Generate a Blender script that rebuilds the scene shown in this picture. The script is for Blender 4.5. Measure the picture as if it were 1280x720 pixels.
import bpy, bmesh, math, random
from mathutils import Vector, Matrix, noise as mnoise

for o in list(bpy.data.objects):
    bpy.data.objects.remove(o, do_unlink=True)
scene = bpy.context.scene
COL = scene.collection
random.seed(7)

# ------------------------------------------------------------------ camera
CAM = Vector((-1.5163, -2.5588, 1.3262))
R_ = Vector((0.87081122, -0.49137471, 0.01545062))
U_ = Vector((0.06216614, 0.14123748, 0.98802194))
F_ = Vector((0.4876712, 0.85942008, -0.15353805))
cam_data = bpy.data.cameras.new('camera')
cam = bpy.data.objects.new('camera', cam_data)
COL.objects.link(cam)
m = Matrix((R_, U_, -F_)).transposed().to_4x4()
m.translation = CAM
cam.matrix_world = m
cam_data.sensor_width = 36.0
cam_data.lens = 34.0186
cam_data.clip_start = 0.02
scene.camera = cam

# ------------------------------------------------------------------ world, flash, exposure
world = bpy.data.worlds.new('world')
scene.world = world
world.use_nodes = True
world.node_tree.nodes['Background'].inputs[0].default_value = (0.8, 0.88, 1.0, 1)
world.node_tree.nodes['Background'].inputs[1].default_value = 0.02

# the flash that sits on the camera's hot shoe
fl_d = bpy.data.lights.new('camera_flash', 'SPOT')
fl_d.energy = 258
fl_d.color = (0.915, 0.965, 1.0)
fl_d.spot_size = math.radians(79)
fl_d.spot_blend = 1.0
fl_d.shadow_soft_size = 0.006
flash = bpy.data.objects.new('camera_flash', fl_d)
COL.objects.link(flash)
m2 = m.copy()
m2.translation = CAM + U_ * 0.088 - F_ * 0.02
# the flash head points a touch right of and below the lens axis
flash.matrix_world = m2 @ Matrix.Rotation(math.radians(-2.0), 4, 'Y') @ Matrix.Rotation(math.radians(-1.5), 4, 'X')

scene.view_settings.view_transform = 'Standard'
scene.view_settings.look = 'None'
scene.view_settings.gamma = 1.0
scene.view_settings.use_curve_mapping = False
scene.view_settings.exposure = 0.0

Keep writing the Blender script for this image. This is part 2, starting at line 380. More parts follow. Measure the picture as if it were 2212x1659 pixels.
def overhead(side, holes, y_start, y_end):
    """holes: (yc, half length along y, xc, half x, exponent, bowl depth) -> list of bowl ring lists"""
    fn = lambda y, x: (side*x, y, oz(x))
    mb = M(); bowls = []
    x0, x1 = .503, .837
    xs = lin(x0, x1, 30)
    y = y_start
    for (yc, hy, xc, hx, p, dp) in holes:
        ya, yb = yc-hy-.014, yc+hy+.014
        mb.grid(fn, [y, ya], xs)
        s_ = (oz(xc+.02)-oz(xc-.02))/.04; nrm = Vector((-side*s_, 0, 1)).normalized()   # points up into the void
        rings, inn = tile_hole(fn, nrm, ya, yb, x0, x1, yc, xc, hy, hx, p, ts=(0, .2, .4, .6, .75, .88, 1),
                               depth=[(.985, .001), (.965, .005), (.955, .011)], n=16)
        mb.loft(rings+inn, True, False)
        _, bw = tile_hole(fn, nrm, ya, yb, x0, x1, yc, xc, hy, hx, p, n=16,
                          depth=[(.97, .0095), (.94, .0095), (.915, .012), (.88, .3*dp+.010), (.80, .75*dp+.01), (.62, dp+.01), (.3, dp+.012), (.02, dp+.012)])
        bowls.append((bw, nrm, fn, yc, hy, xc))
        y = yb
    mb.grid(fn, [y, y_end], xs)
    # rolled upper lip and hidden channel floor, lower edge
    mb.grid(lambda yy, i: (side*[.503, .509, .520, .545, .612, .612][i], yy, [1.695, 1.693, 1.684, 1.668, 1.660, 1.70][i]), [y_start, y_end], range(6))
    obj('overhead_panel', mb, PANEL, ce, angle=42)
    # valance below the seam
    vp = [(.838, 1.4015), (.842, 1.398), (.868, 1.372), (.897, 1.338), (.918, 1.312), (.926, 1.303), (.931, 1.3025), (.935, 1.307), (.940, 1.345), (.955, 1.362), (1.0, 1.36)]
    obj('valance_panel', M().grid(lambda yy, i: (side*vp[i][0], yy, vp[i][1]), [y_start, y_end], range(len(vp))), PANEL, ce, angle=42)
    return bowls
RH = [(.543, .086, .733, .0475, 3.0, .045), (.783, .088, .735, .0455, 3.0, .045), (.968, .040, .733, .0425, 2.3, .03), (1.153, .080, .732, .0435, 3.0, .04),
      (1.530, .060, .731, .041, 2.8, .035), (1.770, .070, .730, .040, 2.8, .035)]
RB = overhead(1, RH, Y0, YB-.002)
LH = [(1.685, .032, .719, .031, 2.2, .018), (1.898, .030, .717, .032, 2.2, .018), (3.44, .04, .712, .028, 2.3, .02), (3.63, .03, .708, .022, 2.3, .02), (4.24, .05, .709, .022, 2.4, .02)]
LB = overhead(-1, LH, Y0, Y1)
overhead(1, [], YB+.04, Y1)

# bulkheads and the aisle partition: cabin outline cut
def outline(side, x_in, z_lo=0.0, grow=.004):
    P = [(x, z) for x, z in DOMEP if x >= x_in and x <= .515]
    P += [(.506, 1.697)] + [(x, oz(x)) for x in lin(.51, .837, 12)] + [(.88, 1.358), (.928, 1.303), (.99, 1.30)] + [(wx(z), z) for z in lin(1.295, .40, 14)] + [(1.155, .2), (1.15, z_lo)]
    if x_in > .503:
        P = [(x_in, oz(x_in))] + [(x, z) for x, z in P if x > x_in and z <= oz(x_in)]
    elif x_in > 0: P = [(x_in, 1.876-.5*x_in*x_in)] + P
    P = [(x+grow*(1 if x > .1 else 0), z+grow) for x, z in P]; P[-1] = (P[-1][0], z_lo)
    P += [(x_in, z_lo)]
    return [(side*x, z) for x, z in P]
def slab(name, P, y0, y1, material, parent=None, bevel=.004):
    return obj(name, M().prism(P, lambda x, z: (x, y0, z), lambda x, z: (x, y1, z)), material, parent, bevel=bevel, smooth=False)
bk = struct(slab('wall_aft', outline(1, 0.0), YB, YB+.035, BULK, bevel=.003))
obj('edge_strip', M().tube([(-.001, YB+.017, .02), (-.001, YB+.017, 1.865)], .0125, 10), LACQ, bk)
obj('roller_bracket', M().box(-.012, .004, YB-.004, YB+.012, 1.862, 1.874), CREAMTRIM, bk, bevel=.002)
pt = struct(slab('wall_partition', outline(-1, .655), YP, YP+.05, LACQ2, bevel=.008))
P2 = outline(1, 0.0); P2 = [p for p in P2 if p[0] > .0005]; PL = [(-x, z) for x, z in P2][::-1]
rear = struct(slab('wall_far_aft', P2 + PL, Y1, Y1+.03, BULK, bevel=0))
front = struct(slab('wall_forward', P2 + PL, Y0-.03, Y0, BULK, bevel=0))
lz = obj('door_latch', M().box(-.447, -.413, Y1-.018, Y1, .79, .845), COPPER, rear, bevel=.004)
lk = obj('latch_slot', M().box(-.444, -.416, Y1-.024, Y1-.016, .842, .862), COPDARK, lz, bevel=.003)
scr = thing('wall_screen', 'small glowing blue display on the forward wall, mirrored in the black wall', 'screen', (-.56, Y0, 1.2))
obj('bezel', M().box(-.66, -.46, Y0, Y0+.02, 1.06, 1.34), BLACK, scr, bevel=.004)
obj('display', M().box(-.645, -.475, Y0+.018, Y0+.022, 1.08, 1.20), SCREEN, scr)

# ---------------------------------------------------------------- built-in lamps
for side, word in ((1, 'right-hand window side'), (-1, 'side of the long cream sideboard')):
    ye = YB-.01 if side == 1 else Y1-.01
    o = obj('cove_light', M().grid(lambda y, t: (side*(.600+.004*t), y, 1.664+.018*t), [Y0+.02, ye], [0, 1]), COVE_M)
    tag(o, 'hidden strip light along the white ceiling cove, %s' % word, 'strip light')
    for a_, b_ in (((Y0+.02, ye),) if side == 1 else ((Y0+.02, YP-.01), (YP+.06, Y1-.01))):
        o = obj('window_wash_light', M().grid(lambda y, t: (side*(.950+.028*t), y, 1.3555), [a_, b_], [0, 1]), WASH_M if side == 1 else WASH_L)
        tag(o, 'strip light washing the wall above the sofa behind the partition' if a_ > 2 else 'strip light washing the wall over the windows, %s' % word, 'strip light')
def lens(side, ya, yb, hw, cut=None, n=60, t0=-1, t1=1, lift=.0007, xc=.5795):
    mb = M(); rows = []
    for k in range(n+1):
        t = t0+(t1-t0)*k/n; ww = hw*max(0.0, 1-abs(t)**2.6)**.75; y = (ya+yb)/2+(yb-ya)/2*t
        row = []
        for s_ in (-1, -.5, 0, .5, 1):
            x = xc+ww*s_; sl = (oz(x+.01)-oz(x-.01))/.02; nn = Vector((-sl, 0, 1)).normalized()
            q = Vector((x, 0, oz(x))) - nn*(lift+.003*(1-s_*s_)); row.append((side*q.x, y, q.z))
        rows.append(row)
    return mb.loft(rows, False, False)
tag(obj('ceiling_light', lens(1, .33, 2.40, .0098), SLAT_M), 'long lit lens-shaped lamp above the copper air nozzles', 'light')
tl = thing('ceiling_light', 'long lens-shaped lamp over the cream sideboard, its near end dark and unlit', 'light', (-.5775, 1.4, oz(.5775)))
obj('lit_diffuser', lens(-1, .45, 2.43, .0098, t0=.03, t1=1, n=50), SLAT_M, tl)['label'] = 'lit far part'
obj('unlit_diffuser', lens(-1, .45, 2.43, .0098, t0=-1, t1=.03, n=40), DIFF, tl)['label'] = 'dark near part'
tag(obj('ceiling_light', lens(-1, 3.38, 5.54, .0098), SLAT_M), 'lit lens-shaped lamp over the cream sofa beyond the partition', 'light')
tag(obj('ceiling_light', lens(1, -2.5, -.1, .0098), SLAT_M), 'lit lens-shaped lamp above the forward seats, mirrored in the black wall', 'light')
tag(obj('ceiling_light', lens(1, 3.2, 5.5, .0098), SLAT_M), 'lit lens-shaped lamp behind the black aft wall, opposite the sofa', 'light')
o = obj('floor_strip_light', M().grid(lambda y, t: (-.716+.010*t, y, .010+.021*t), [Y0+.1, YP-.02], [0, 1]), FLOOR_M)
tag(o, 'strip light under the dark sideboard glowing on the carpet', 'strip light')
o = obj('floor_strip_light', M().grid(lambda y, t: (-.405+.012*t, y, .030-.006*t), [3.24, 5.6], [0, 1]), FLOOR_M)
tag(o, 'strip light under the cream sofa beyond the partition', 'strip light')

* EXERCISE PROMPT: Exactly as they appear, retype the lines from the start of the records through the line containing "random.seed(7)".

* WORKED SOLUTION:
Generate a Blender script that rebuilds the scene shown in this picture. The script is for Blender 4.5. Measure the picture as if it were 1280x720 pixels.
import bpy, bmesh, math, random
from mathutils import Vector, Matrix, noise as mnoise

for o in list(bpy.data.objects):
    bpy.data.objects.remove(o, do_unlink=True)
scene = bpy.context.scene
COL = scene.collection
random.seed(7)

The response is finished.